Question

Doubly ionized lithium. \(\mathrm{Li}^{2+}\), abvorbs a photon and juinps from the ground state to its \(n=2\) level. What was the wavelength of the photon?

Short answer

The wavelength of the photon absorbed by the doubly ionized lithium (\(\mathrm{Li}^{2+}\)) atom jumping from the ground state to its \(n=2\) level is \(51.1 nm\).

Step-by-step solution

Identify the atomic number of Lithium

\(\mathrm{Li}^{2+}\) is lithium which has an atomic number Z of 3.

Substitute values into Rydberg formula

Substitute R equals to \(1.097 \times 10^{7} \, m^{-1}\), Z equals to 3, \(n_1\) equals to 1 (ground level) and \(n_2\) equals to 2 into the Rydberg formula: \(\frac{1}{\lambda} = 1.097 \times 10^{7} \times (3)^2 \times (\frac{1}{1^2} - \frac{1}{2^2})\).

Simplify to find \(1/ \lambda\)

Solve to find value for \(\frac{1}{\lambda}\), which equals to \(1.9588 \times 10^{7} \, m^{-1}\).

Solve for \(\lambda\)

To get \(\lambda\), take the reciprocal of this value: \(\lambda = \frac{1}{1.9588 \times 10^{7}} = 5.11 \times 10^{-8} m\) or in terms of nanometers (\(1m = 10^9 nm\)), that's \(51.1 nm\).

Key concepts

Rydberg Formula and its Application

The Rydberg formula is a critical tool in the world of atomic physics. It helps calculate the wavelengths of light emitted or absorbed during electron transitions in atoms. The formula is expressed as: \[\frac{1}{\lambda} = RZ^2\left(\frac{1}{n_1^2} - \frac{1}{n_2^2}\right)\]where:

• \(\lambda\) is the wavelength of the photon.
• \(R\) is the Rydberg constant, approximately equal to \(1.097 \times 10^7\, \text{m}^{-1}\).
• \(Z\) is the atomic number.
• \(n_1\) and \(n_2\) represent the initial and final energy levels the electron jumps between.

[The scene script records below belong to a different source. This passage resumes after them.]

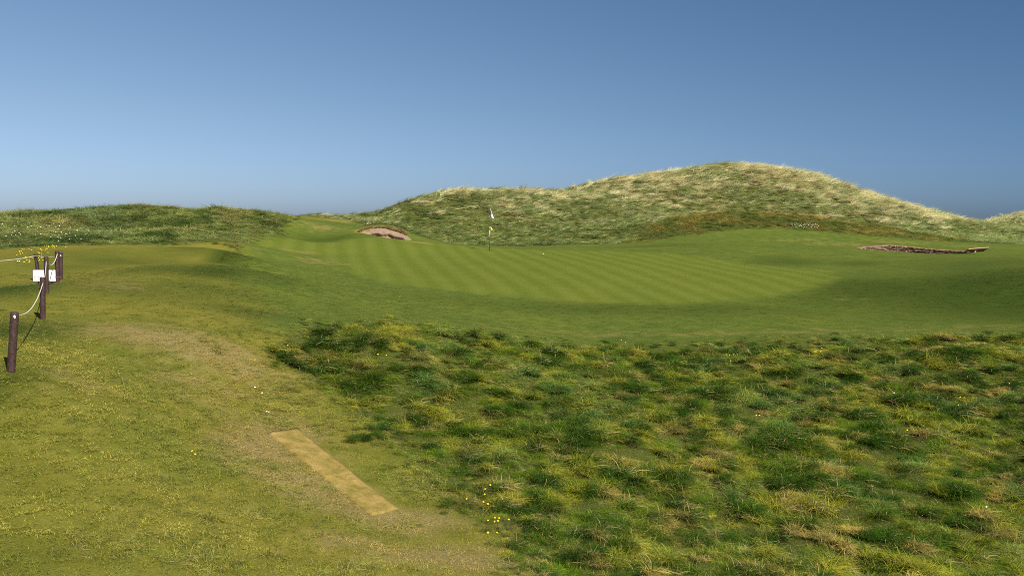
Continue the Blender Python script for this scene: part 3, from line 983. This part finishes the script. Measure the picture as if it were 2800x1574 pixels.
def post(name, label, base_px, top_px, dep, lean_back=0.0, dia=.1, knot=None):
    b = Vector(at(*base_px, dep)); b.z = float(gz(np.array([b.x]), np.array([b.y]))[0])
    t = Vector(at(*top_px, dep + lean_back))
    e = empty(name, b)
    ax = t - b
    H = ax.length
    prof = []
    nr = 46
    for i in range(nr + 1):
        f = i / nr
        r = dia / 2 * (1.0 + (.018 if i % 2 else -.012) + .012 * math.sin(f * 9 + dep))
        prof.append((f * (H - .012) - .12 * (i == 0), r))
    prof += [(H - .004, dia / 2 * .93), (H, dia / 2 * .80)]
    path = [ax.normalized() * h for h, _ in prof]
    V, Fc = tube(path, [r for _, r in prof], 20)
    o = mesh_obj('shaft', V, Fc, M_POST, e, True)
    mod = None
    # split growth cracks on the sawn top: a slightly sunk cap disc
    capV, capF = tube([ax.normalized() * (H - .001), ax.normalized() * (H + .004)], [dia / 2 * .62, dia / 2 * .5], 14)
    mesh_obj('end_grain', capV, capF, M_POST, e)
    tag(e, label, 'post', 'brown posts of the rope barrier')
    if knot:
        k = Vector(at(*knot, dep)) - b
        rad = dia / 2
        dirc = Vector((k.x, 0, 0))
        c = ax * (k.z / ax.z)
        c = c + Vector((k.x - c.x, -math.sqrt(max(rad * rad - (k.x - c.x) ** 2, .0001)) - .004, 0))
        vv, ff = [], []
        for i in range(7):
            for j in range(10):
                th = math.pi * i / 6; ph = 2 * math.pi * j / 10
                vv.append(c + Vector((.017 * math.sin(th) * math.cos(ph), .012 * math.sin(th) * math.sin(ph), .022 * math.cos(th) + .006 * math.sin(ph * 2))))
        for i in range(6):
            for j in range(10):
                ff.append((i * 10 + j, i * 10 + (j + 1) % 10, (i + 1) * 10 + (j + 1) % 10, (i + 1) * 10 + j))
        mesh_obj('rope_knot', vv, ff, M_ROPE, e, True)
    return b, ax


posts = {}
posts['a'] = post('barrier_post', 'nearest brown barrier post, leaning slightly, white rope knot near its top', (30, 1013), (40.5, 853), 12.4, .0, .1, (45, 866))
posts['b'] = post('barrier_post', 'second nearest brown barrier post, standing in front of the white sign', (117, 873), (116.5, 758), 17.4, .0, .095)
posts['c'] = post('barrier_post', 'reddish-brown barrier post rising right behind the second one, against the sign', (128, 801), (126, 702), 20, .0, .09)
posts['d'] = post('barrier_post', 'front post of the touching pair of brown posts right of the sign', (157, 771), (156, 686), 23.2, .0, .098)
posts['e'] = post('barrier_post', 'rear post of the touching pair right of the sign, white rope end near its top', (167, 769), (166, 689), 24.4, .0, .092, (168, 699))
posts['f'] = post('barrier_post', 'brown barrier post leaning left, rising behind the white sign', (107, 770), (97.5, 694), 25.5, .0, .09)
posts['g'] = post('barrier_post', 'barrier post outside the left edge holding the far rope', (-70, 792), (-72, 707), 23.5, .0, .09)


def rope(name, label, p0, p1, sag, r=.007):
    p0, p1 = Vector(p0), Vector(p1)
    pts = []
    N = 26
    for i in range(N + 1):
        t = i / N
        p = p0.lerp(p1, t)
        p.z -= 4 * sag * t * (1 - t)
        pts.append(p)
    V, Fc = tube(pts, r, 8)
    o = mesh_obj(name, V, Fc, M_ROPE, None, True)
    tag(o, label, 'rope', 'white ropes strung between the barrier posts')
    return o


def ph(px, py, Y): return at(px, py, Y)


rope('barrier_rope', 'nearest sagging white rope, from the nearest post up to the second post', ph(47, 861, 12.42), ph(118, 772, 17.33), .16)
rope('barrier_rope', 'short white rope hanging down the front of the reddish post to the second post', ph(126.5, 715, 19.94), ph(118, 765, 17.46), .10)
rope('barrier_rope', 'white rope swinging up from the reddish post to the paired posts', ph(128, 717, 20.05), ph(157, 694, 23.12), .14, .009)
rope('barrier_rope', 'taut thin rope running from the left-leaning post off the left edge', ph(98, 699.5, 25.44), ph(-72, 713, 23.5), .05, .0065)
rope('barrier_rope', 'thin taut rope between the left-leaning post and the paired posts', ph(99, 699.5, 25.44), ph(160, 700, 24.4), .03, .0065)

# ------------------------------------------------------------------ sign
sc0 = Vector(at(121.3, 753.5, 22.0))
sg = empty('notice_sign', (sc0.x, sc0.y, float(gz(np.array([sc0.x]), np.array([sc0.y]))[0])))
sg.rotation_euler = (0, 0, math.radians(3))
base = Vector(sg.location)
zc = sc0.z - base.z
W2, H2 = .242, .125
V, Fc = box((-W2 - .012, .0, zc - H2 - .012), (W2 + .012, .022, zc + H2 + .012)); mesh_obj('backing_board', V, Fc, M_FRAME, sg)
V, Fc = box((-W2, -.006, zc - H2), (W2, .003, zc + H2)); mesh_obj('face_panel', V, Fc, M_WHITE, sg)
for sx in (-.15, .15):
    V, Fc = tube([(sx, .036, -.15), (sx, .036, zc + .06)], .014, 10); mesh_obj('stake', V, Fc, M_FRAME, sg, True)
for sx in (-1, 1):
    for sz in (-1, 1):
        V, Fc = tube([(sx * (W2 - .022), -.0062, zc + sz * (H2 - .024)), (sx * (W2 - .022), -.009, zc + sz * (H2 - .024))], .005, 8); mesh_obj('screw', V, Fc, M_FRAME, sg)


def text_part(txt, x0, z0, size, parent):
    cu = bpy.data.curves.new('lettering', 'FONT')
    cu.body = txt; cu.size = size; cu.extrude = .0008
    tmp = bpy.data.objects.new('tmp', cu); COL.objects.link(tmp)
    dg = bpy.context.evaluated_depsgraph_get()
    me = bpy.data.meshes.new_from_object(tmp.evaluated_get(dg))
    bpy.data.objects.remove(tmp, do_unlink=True)
    for v in me.vertices:
        v.co = (x0 + v.co.x, -.0072 - v.co.z, z0 + v.co.y)
    me.materials.clear(); me.materials.append(M_TEXT)
    o = bpy.data.objects.new('lettering', me); COL.objects.link(o); o.parent = parent
    return o


text_part('BEI  FROM  T                V  YARDS', -.222, zc - .045, .040, sg)['kind'] = 'stuff'
tag(sg, 'small white notice board with a maroon edge and one printed line, among the posts', 'sign')

# ------------------------------------------------------------------ flagstick
fb = Vector(at(1338, 688, 50)); fb.z = float(gz(np.array([fb.x]), np.array([fb.y]))[0])
ft = Vector(at(1341, 568, 50))
fs = empty('flagstick', fb)
ax = ft - fb
H = ax.length
PY0, PY1 = 688, 568
stops = [(688, M_STRIPE_B), (650, M_STRIPE_W), (630, M_STRIPE_B), (628, M_STRIPE_W), (619.5, M_STRIPE_B), (607, M_STRIPE_W), (578, M_REDTOP), (567, None)]
for (a, m), (c, _) in zip(stops[:-1], stops[1:]):
    f0, f1 = (PY0 - a) / (PY0 - PY1), (PY0 - c) / (PY0 - PY1)
    V, Fc = tube([ax * (f0 - (.04 if f0 == 0 else 0)), ax * f1], .0135 if m is not M_REDTOP else .02, 12)
    mesh_obj('pole_section' if m is not M_REDTOP else 'ferrule', V, Fc, m, fs, True)
tag(fs, 'black and white banded flagstick standing on the putting green', 'flagstick')


def cloth(name, quads, nu, nv, mats, pick, parent, thick=.006):
    """closed thin cloth from a function of (u, v)"""
    V, Fc, mi = [], [], []
    for side in (0, 1):
        for i in range(nu + 1):
            for j in range(nv + 1):
                p = Vector(quads(i / nu, j / nv))
                p.y += thick * side
                V.append(p)
    Nn = (nu + 1) * (nv + 1)
    idx = lambda s, i, j: s * Nn + i * (nv + 1) + j
    for i in range(nu):
        for j in range(nv):
            m = pick((i + .5) / nu, (j + .5) / nv)
            Fc.append((idx(0, i, j), idx(0, i + 1, j), idx(0, i + 1, j + 1), idx(0, i, j + 1))); mi.append(m)
            Fc.append((idx(1, i, j), idx(1, i, j + 1), idx(1, i + 1, j + 1), idx(1, i + 1, j))); mi.append(m)
    ring = [(i, 0) for i in range(nu)] + [(nu, j) for j in range(nv)] + [(i, nv) for i in range(nu, 0, -1)] + [(0, j) for j in range(nv, 0, -1)]
    for a, c in zip(ring, ring[1:] + ring[:1]):
        Fc.append((idx(0, *a), idx(1, *a), idx(1, *c), idx(0, *c))); mi.append(0)
    return mesh_obj(name, V, Fc, mats, parent, True, mi)


PM = 50 / 2722.0          # metres per photograph pixel at the flag


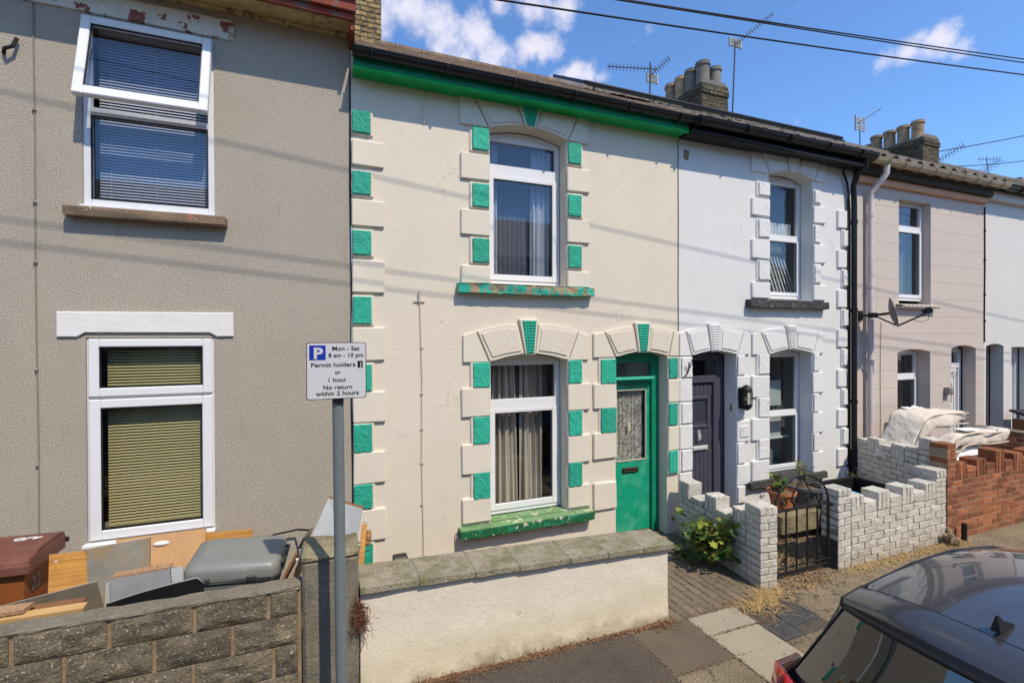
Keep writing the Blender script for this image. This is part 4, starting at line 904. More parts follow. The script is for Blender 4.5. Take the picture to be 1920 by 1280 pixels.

By substituting the given values for a doubly ionized lithium atom \(\text{Li}^{2+}\), with an atomic number \(Z=3\), and transition levels \(n_1=1\) to \(n_2=2\), the formula calculates the inverse of the wavelength, which can then be converted to find the actual wavelength. This calculation gives insight into the energy and characteristics of the photon involved in the transition.

Understanding Atomic Transitions

Atomic transitions describe the movement of electrons between different energy levels or shells within an atom. When an electron absorbs energy, it jumps to a higher energy level. Conversely, when it releases energy, it falls back to a lower level.These absorptions and emissions are not random. They happen at specific energy values and result in the absorption or emission of photons with precise wavelengths. The wavelengths emitted or absorbed are determined by the difference in energy between the two levels involved in the transition. This concept is fundamental to understanding how the Rydberg formula works, as the formula effectively captures the energy change during such transitions to provide the corresponding photon wavelength.For lithium, involving a transition from the ground state \(n=1\) to the first excited state \(n=2\), it requires understanding that a specific amount of energy must be absorbed from a photon for the electron to make this jump. The precise energy is closely linked to the calculated wavelength using the Rydberg formula.

Lithium Ionization and Its Effects

Lithium ionization involves removing electrons from an atom, resulting in a positively charged ion. Specifically, a doubly ionized lithium atom \(\text{Li}^{2+}\) has lost two electrons.Ionization has critical effects on the atomic structure and behavior:

• It increases the effective nuclear charge experienced by the remaining electrons because fewer electrons mean less repulsion.
• This increased effective charge leads to a tighter binding of the remaining electrons, altering the energies of the electronic transitions.
• The energies, and thus wavelengths calculated for these transitions, will be different from those of a neutral atom due to this altered state.

In our example of a doubly ionized lithium atom, the Rydberg formula shows us how ionization significantly impacts the calculations related to electronic transitions. The increased atomic number \(Z=3\) (since only one electron is left) dramatically adjusts the wavelength outcomes, highlighting the effect of ionization on atomic behavior and spectral properties.